Trig identities (is my method correct?)

[supernova1203]

Homework Statement

Prove the following identities

31c) sin($\frac{\pi}{2}$+x)=cosx

Homework Equations

sin²x+cos²x=1

The Attempt at a Solution

The idea here is to prove the identity by making LS=RS

so here is what i have done, but I am not sure if it is the right way, since the book shows it went about it in a different way.
My method:

sin($\frac{\pi}{2}$+x)=cosx

1+sinx=cosx

now we use the pythagreon identity

sin²x+cos²x=1

If we move the cos to the right side, we are left with sinx=-cosx

and we use another identity

cos-x=cosx

therefore LS=RS and we have proved the identity? Book method:sin($\frac{\pi}{2}$+x)=cosx

LS=sin($\frac{\pi}{2}$+x) RS=cosx

=sin$\frac{\pi}{2}$cosx+cosx+cos$\frac{\pi}{2}$sinx

=(1)cosx+(0)sinx

=cosx

LS=RS therefore sin($\frac{\pi}{2}$+x)=cosx
Is my method correct? Also at the point where they do "=sin$\frac{\pi}{2}$cosx+cosx+cos$\frac{\pi}{2}$sinx" Are they still just dealing with LS only?

thanks!

Also if someone could please explain how the book got to the solution it did, what thought process does one have to use to get to the solution the way book did? Thanks

 

[jedishrfu]

The algebra in your method is not quite right:

sin(pi/2 + x) =/= sin(pi/2) + sin(x) _________ (i.e. =/= 1 + sin(x) )

with sin(pi/2) = 1

the sine of the sum of two angles is:

sin(a + b) = sin(a)cos(b) + cos(a)sin(b)

 

[kevinj888]

Homework Statement

Prove the following identities

31c) sin($\frac{\pi}{2}$+x)=cosx

Homework Equations

sin²x+cos²x=1

The Attempt at a Solution

The idea here is to prove the identity by making LS=RS

so here is what i have done, but I am not sure if it is the right way, since the book shows it went about it in a different way.



My method:

sin($\frac{\pi}{2}$+x)=cosx

1+sinx=cosx

now we use the pythagreon identity

sin²x+cos²x=1

If we move the cos to the right side, we are left with sinx=-cosx

and we use another identity

cos-x=cosx

therefore LS=RS and we have proved the identity?





Book method:


sin($\frac{\pi}{2}$+x)=cosx

LS=sin($\frac{\pi}{2}$+x) RS=cosx

=sin$\frac{\pi}{2}$cosx+cosx+cos$\frac{\pi}{2}$sinx

=(1)cosx+(0)sinx

=cosx

LS=RS therefore sin($\frac{\pi}{2}$+x)=cosx



Is my method correct? Also at the point where they do "=sin$\frac{\pi}{2}$cosx+cosx+cos$\frac{\pi}{2}$sinx" Are they still just dealing with LS only?

thanks!

Also if someone could please explain how the book got to the solution it did, what thought process does one have to use to get to the solution the way book did? Thanks

The mistake is in this line :
1+sinx=cosx
From where you got this equation?

 

[verty]

The book's method is not what you should be using, you should be using the CAST rule and the rule about http://www.regentsprep.org/Regents/math/algtrig/ATT6/cofunctions.htm.

 

[Mark44]

The most straightforward approach to this problem is to use the identity for the sine of a sum of angles: sin(A + B) = sinA*cosB + cosA*sinB. You don't have it listed in your relevant identities/equations, but should.

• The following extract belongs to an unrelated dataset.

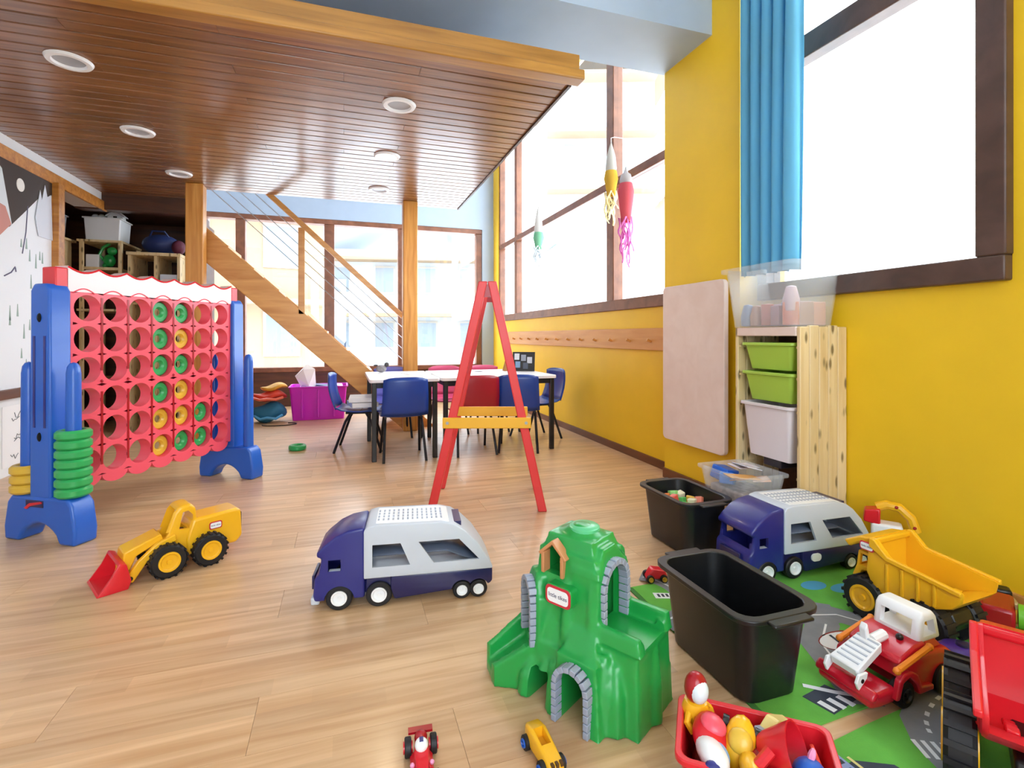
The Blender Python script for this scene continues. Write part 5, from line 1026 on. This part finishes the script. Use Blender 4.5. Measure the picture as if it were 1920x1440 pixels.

The mistake you made is thinking that sin(A + B) "distributes" over a sum to result in sinA + sinB. That is definitely NOT true.

 

[sherrellbc]

The mistake is in this line :
1+sinx=cosx
From where you got this equation?

I was wondering the same thing.
Perhaps, you meant to write:
$1 - sin^2(x) = cos^2(x)$

Otherwise I am not sure.

Also,
$sin(A+B) = sin(A)cos(B) + sin(B)cos(A)$

 

[Mark44]

The mistake is in this line :
1+sinx=cosx
From where you got this equation?

I was wondering the same thing.
Perhaps, you meant to write:
$1 - sin^2(x) = cos^2(x)$

I believe this is what the OP was doing:
$sin(\pi/2 + x) = cos(x)$
$sin(\pi/2) + sin(x) = cos(x)$
1 + sin(x) = cos(x)

IOW, the OP was to distribute in a situation for which it wasn't applicable.